Bring it on: white station cheer edition


Chad Holland

WSHS cheer team at the UCA competition in Southaven

“Are! You! Proud to be a Spartan?” the cheerleaders chant as they lead the school to cheer on the Spartan football players.  Then, the team scores a touchdown and the cheerleaders erupt into their famous fight song routine. The White Station cheer team is known for its showmanship on the football sideline; however, many students are not aware of the other elements of the team.

Until last year, White Station only had one cheer team. Yet, after lots of confusion on which girls wanted to attend cheer competitions and which girls simply wanted to cheer for the sport games, the school decided to make two teams. Now, there are both a football and a basketball cheer team.  While both teams still cheer for their respective sports, the football cheer team also participates in competitions.  

One difference between cheering at games and cheering for competitions is the amount of pressure the cheerleaders feel.

“Cheering for football games is less stressful because you don’t have to worry about hitting stuff perfectly or placing,” Rachel Thomas (10) said. “It also is different because there isn’t a routine or any very hard stunts.”

Another difference is the audience they are cheering for.

“At the [football] games, it’s more about cheering for the boys instead of trying to show off our skills,” Taylor Jones (11) said. “But at competitions, we’re there to show off our capabilities, our strengths and our stunts.”

The competitive cheer team, captained by Abby Holland (12) and Candace Vester (12), practices about two to three times a week. The summer and early weeks of school are spent practicing football cheers, while the rest of the season is devoted to focusing on the competition routine. The girls’ hard work has paid off, winning them second place in the regional competition and seventh place in the state. The team considered attending Nationals in Orlando, Fla., but due to the high cost, will most likely wait for next year. In order to prepare for next year’s Nationals, the team needs to make small improvements in their routine.

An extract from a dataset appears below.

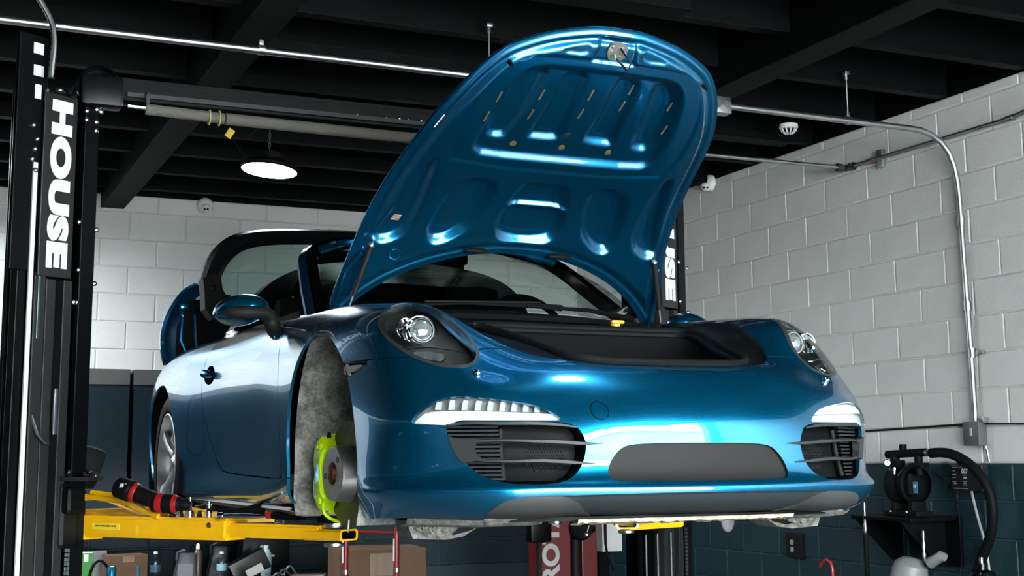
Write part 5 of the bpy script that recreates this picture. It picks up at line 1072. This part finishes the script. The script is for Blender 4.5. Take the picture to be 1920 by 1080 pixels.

“We need to get our stunts a lot stronger,” cheer sponsor and Algebra I teacher Kelci Pearce said. “That’s the part where we always score lowest.”

Pearce and head coach Katrina Moore both play a big part in the girls’ success as a team, as well as their individual growth.

“Our coaches are one of our biggest motivators,” Thomas said. “They not only help us with our routines, but they help us to grow as people.”

While the cheer coaches play a vital role to the team’s success, the girls also look to leadership from their seven seniors, all of whom will miss and be missed by their teammates.

“[Cheer] takes up so much of your time that it’s, like, your life,” Holland said. “So I’m going to miss having a friendship with all of these 21 different girls.”

Vester also imparts words of advice to the cheerleaders she is leaving behind.

“Keep cheering and keep being a close family,” Vester said. “I would want them to be able to make the most memories they can and just have fun.”

Although the football cheer team is done showcasing their talents on the football sideline and competition floor this year, you can watch the cheerleaders perform one last time during their December showcase.